[begin MATERIAL FOR THE TASK]
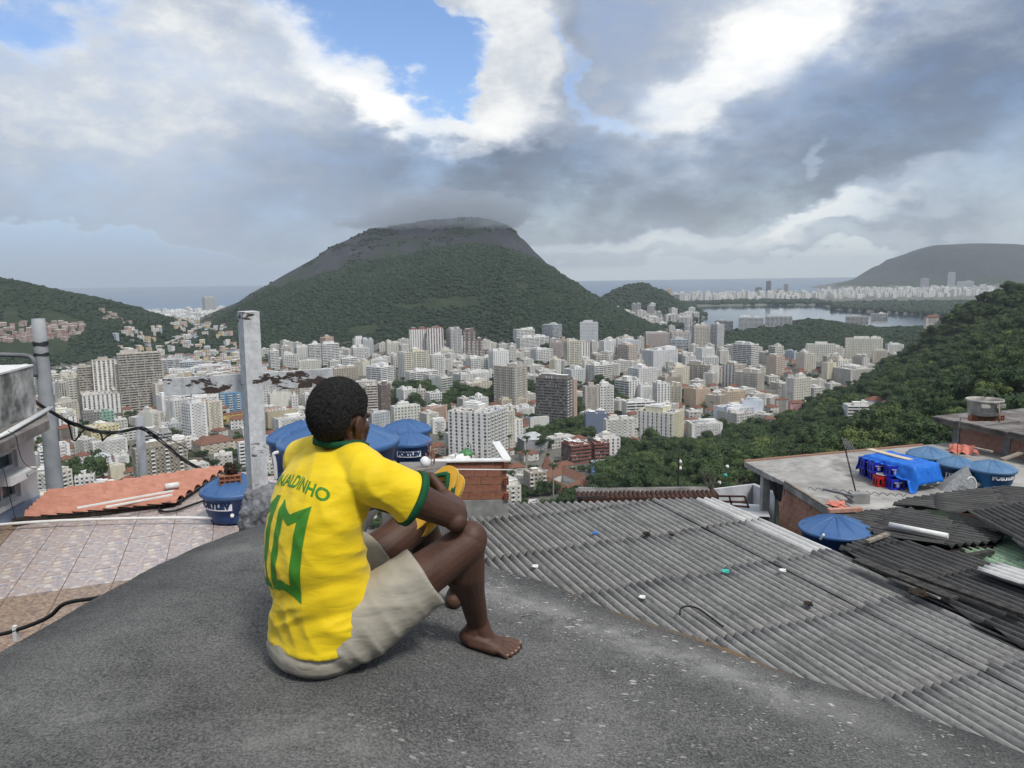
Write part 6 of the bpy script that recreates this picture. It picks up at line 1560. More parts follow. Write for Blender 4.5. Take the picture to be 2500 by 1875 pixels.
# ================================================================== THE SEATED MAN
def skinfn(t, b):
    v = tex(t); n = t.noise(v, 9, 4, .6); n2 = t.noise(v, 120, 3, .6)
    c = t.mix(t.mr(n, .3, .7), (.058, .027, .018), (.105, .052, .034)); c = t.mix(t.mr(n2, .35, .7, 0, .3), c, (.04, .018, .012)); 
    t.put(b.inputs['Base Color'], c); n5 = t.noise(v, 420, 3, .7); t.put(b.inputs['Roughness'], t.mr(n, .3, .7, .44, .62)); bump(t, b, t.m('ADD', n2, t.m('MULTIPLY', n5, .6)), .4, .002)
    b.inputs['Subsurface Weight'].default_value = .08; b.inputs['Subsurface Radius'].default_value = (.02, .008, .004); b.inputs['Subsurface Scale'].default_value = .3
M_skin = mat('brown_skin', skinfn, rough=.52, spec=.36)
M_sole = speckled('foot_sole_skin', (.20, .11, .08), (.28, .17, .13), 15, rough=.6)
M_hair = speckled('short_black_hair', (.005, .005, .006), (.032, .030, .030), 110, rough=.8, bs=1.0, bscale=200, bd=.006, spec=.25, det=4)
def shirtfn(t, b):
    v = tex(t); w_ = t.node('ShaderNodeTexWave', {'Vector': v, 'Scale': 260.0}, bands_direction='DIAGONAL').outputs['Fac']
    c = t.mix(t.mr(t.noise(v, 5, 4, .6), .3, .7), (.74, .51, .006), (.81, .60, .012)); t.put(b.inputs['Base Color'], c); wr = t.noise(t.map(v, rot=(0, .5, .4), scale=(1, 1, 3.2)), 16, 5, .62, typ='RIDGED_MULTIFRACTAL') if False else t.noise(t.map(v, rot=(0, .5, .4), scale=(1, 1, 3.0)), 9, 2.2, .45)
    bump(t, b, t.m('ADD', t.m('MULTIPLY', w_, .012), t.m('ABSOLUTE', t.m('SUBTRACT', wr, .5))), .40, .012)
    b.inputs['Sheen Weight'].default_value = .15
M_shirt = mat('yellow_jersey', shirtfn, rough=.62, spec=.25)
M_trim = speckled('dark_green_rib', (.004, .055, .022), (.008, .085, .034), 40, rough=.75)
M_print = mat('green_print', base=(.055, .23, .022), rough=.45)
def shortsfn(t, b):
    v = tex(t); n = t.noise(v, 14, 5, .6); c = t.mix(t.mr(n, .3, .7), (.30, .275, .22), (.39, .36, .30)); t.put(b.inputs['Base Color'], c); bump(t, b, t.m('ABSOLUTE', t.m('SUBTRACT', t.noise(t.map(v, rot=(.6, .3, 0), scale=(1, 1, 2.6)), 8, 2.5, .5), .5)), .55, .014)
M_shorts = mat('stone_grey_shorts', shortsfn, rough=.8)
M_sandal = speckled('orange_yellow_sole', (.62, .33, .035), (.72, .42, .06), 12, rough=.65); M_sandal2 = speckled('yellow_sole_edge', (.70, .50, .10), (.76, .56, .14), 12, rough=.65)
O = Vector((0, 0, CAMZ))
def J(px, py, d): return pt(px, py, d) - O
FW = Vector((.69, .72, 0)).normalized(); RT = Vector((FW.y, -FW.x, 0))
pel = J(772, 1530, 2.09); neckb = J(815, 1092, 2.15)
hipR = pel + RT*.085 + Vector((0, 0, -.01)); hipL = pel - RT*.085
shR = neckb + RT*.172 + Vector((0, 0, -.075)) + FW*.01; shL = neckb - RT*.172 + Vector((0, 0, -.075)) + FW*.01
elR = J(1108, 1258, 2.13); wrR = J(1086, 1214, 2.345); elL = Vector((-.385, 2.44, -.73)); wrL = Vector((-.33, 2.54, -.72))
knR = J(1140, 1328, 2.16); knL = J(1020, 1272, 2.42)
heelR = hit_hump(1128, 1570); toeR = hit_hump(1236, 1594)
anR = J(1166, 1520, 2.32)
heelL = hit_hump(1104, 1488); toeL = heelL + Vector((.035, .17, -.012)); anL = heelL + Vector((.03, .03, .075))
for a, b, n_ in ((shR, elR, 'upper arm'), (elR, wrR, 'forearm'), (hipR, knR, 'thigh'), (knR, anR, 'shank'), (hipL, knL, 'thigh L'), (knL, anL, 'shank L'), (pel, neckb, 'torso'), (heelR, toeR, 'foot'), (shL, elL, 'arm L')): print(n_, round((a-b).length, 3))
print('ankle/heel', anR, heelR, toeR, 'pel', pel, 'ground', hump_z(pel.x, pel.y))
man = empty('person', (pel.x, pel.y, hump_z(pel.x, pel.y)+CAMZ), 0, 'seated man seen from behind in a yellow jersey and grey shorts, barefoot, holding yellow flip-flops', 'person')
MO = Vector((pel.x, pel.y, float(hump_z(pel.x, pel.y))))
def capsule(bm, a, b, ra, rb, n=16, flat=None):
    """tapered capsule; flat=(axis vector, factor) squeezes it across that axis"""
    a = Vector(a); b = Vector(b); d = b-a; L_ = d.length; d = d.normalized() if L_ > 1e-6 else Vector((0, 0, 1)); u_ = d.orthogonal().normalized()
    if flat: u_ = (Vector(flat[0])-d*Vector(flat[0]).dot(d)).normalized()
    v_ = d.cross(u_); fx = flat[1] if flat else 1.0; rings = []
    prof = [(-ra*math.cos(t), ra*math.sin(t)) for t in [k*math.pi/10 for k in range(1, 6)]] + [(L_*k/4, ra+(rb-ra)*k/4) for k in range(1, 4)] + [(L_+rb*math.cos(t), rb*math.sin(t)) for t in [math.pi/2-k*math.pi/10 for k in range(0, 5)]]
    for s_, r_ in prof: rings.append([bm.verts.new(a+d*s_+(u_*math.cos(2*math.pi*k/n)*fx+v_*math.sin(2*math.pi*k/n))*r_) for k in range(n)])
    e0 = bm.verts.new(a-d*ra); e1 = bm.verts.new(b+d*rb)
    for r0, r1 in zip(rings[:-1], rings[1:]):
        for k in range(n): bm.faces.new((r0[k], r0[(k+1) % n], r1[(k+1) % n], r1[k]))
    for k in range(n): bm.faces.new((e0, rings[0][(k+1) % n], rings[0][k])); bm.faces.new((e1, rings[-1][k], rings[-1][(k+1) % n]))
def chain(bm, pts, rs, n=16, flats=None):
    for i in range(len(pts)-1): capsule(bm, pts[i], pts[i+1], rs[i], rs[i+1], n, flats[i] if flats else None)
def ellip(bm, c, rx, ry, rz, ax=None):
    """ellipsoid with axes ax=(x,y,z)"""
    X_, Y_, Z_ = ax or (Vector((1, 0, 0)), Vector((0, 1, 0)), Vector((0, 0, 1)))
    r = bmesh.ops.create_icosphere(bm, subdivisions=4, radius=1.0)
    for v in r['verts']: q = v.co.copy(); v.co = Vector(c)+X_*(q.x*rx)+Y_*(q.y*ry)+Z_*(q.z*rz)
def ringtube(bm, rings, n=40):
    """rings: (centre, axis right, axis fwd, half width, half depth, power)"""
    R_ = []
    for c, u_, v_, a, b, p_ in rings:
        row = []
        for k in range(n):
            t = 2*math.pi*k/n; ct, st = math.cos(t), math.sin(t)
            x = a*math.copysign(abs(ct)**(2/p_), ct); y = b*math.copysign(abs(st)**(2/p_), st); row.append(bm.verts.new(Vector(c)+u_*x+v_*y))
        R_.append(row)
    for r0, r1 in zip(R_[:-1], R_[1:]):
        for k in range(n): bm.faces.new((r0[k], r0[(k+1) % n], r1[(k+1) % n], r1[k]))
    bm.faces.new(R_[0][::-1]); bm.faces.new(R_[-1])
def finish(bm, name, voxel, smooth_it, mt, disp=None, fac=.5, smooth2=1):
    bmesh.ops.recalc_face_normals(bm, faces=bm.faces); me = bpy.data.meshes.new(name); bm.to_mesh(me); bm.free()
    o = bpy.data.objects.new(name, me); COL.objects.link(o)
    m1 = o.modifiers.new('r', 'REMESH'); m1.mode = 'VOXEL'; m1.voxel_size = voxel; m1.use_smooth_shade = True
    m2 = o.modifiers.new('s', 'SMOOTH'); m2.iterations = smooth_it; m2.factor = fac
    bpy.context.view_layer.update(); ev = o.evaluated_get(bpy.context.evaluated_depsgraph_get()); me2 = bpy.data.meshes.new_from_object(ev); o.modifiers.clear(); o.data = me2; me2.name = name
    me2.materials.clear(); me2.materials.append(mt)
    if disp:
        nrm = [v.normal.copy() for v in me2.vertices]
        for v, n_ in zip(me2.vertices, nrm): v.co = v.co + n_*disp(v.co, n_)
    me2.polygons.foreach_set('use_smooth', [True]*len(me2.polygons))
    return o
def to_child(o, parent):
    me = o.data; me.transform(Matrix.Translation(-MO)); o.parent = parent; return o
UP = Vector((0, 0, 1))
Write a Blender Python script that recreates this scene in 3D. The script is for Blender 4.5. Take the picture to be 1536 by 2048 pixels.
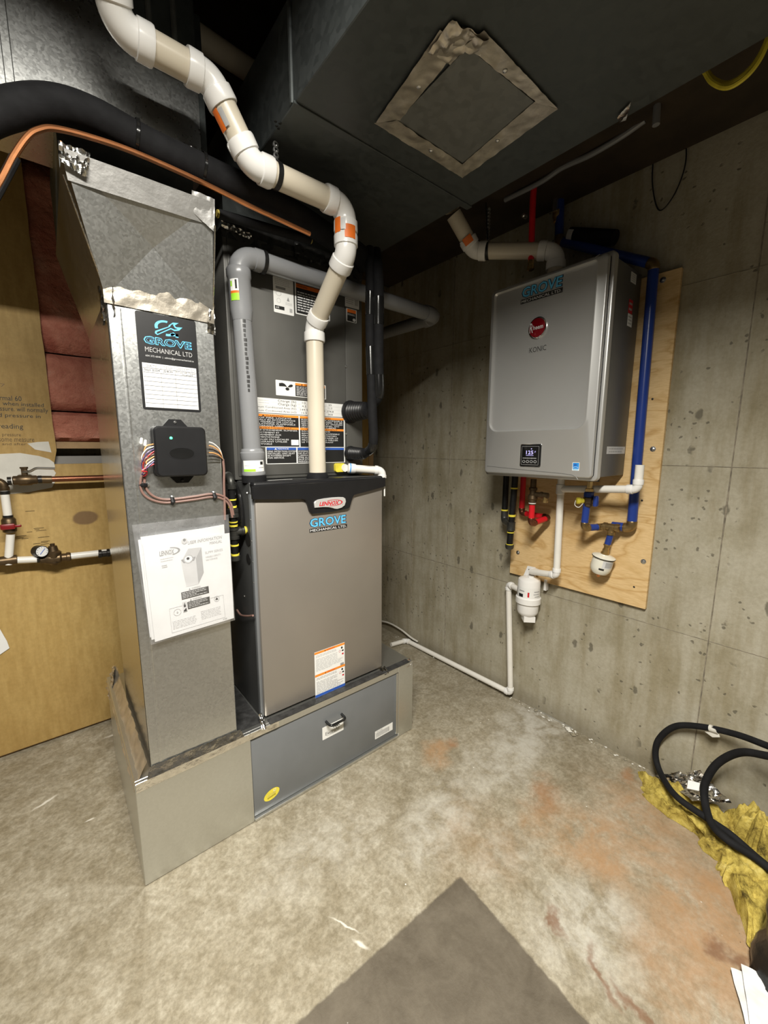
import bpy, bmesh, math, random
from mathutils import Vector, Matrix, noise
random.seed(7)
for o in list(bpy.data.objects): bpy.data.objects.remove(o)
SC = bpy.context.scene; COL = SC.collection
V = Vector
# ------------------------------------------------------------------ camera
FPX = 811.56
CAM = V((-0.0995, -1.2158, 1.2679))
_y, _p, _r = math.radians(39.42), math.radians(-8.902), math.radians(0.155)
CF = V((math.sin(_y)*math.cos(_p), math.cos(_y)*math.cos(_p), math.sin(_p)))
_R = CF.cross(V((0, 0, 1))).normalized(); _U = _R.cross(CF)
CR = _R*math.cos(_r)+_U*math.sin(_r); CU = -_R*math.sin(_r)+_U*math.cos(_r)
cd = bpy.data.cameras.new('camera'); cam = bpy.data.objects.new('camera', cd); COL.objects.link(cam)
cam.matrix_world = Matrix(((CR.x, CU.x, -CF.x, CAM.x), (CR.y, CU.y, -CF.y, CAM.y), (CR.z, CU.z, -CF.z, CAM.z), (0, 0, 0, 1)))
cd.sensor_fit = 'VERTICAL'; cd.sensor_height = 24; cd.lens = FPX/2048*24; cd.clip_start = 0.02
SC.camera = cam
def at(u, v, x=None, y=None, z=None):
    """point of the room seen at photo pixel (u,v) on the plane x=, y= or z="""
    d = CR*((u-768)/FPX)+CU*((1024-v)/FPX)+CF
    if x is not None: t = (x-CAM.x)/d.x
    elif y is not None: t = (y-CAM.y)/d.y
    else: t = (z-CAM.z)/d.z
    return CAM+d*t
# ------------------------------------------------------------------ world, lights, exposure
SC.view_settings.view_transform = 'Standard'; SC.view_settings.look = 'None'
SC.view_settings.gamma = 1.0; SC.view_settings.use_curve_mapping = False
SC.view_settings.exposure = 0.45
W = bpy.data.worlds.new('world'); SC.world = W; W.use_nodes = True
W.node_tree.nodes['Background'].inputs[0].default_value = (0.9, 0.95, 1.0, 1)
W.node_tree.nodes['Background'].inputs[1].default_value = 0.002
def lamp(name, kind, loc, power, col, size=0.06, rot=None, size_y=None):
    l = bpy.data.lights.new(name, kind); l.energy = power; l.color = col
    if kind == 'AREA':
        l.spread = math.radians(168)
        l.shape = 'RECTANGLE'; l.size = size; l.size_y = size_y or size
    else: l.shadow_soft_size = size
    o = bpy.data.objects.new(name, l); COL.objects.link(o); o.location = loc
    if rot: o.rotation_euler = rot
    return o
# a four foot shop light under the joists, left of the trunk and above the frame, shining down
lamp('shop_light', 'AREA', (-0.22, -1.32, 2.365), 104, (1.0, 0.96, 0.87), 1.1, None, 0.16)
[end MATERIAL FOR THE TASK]
__TASK BRIEF__
Find every line that includes the string "recreates". Report how many there are and nothing else.

__ANSWER TO THIS EXERCISE__
2